Copy out each line of the material in which the word "objects" appears.

########################################

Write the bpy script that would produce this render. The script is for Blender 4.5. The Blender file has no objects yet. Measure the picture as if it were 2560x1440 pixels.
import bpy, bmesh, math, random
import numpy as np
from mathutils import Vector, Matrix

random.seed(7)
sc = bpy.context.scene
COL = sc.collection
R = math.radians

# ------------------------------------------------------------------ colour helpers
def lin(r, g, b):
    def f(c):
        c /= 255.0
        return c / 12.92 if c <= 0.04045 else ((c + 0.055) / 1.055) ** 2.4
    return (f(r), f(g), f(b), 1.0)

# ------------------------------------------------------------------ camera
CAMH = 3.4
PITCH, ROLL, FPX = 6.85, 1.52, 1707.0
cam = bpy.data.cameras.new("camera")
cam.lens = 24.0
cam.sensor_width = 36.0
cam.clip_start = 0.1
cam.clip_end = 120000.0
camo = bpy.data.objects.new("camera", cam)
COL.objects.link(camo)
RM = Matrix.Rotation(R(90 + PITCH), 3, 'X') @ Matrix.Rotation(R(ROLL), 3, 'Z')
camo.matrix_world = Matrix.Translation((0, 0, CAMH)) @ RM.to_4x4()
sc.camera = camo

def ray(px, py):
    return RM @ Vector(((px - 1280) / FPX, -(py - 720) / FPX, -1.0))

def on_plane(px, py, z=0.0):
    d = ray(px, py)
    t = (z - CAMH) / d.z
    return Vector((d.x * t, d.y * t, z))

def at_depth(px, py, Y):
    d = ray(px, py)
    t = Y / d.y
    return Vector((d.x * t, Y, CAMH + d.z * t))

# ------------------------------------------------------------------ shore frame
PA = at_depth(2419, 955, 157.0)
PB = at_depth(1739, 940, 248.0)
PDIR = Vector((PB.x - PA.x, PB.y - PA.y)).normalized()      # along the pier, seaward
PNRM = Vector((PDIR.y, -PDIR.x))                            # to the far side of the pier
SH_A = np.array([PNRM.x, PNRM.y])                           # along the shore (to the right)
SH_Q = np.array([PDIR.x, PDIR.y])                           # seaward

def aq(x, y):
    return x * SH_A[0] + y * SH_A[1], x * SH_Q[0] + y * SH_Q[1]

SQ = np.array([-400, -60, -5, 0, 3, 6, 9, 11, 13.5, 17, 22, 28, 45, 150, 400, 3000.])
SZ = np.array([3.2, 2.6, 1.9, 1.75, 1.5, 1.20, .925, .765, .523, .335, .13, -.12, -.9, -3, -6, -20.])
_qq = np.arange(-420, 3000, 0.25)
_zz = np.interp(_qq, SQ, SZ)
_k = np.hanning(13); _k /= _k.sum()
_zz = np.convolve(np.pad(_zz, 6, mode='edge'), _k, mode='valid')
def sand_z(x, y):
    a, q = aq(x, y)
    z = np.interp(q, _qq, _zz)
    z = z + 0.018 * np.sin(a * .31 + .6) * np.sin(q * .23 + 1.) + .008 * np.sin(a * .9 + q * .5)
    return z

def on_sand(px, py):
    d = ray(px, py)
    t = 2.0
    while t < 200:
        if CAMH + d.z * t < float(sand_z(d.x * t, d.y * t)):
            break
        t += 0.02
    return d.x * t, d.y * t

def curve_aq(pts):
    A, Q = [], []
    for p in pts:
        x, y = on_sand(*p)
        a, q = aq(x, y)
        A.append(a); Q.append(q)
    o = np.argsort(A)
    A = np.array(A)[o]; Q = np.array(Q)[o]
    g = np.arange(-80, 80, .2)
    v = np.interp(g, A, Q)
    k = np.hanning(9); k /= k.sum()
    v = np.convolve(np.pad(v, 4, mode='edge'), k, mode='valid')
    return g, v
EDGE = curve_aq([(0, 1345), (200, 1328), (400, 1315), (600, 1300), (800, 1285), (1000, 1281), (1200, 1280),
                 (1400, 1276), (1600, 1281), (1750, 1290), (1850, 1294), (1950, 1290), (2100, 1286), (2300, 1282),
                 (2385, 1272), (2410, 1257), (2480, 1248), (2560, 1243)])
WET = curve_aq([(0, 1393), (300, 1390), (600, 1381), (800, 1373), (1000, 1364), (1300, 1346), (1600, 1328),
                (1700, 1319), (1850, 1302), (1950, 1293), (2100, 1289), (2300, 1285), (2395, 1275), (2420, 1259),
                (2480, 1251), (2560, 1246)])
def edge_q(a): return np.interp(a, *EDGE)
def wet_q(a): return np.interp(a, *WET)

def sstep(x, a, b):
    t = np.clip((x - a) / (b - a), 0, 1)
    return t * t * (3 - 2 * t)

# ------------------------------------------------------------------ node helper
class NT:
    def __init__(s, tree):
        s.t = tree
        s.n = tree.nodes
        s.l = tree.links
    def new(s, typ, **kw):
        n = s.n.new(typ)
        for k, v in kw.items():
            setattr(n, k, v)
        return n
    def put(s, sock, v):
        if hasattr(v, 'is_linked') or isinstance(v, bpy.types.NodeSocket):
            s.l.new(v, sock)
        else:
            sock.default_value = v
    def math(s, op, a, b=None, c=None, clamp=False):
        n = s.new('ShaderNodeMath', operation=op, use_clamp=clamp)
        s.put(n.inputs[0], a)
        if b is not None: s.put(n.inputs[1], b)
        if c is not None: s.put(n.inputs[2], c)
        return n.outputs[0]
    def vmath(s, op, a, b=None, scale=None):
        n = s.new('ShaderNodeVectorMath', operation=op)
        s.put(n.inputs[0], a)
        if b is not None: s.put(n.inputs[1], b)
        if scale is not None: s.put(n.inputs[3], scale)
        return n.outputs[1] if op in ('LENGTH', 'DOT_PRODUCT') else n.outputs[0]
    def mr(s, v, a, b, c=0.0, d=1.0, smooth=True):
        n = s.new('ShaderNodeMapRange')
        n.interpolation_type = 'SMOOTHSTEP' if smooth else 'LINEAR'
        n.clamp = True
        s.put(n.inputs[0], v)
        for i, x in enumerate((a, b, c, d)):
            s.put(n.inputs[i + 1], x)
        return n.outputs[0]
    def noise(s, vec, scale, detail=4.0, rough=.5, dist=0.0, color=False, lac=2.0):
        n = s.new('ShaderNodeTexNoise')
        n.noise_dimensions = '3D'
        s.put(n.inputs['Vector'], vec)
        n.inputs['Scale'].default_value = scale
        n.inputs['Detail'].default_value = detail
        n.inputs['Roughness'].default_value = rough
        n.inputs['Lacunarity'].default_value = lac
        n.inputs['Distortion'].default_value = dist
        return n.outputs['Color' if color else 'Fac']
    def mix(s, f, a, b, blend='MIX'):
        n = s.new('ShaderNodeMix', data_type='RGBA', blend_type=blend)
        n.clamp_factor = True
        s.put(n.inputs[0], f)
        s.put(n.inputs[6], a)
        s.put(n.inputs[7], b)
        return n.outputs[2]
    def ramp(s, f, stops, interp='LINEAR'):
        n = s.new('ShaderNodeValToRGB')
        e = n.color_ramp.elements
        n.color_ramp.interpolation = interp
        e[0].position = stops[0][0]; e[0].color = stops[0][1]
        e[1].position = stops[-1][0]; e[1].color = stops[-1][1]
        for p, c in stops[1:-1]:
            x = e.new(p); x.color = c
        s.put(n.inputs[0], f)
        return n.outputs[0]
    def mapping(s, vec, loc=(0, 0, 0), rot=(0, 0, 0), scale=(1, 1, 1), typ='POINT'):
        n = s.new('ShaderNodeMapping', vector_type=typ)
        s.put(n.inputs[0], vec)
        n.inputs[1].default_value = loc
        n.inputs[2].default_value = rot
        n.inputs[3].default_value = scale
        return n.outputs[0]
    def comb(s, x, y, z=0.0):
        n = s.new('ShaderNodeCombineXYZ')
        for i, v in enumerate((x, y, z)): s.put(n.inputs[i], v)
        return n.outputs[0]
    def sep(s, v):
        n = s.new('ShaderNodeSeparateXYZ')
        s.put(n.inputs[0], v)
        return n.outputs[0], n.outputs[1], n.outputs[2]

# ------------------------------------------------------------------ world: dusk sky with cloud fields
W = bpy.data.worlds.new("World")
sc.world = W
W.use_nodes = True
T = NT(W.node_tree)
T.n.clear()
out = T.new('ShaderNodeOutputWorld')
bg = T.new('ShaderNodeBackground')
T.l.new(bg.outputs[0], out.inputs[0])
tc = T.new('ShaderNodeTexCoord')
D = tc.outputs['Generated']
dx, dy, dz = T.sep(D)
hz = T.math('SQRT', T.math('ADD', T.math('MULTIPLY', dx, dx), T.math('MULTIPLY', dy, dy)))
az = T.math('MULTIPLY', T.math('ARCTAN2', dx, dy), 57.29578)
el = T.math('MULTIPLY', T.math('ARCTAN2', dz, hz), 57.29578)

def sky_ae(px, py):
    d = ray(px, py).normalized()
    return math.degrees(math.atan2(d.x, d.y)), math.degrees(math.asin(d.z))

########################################

### EXPECTED ANSWER
Write the bpy script that would produce this render. The script is for Blender 4.5. The Blender file has no objects yet. Measure the picture as if it were 2560x1440 pixels.
camo = bpy.data.objects.new("camera", cam)
COL.objects.link(camo)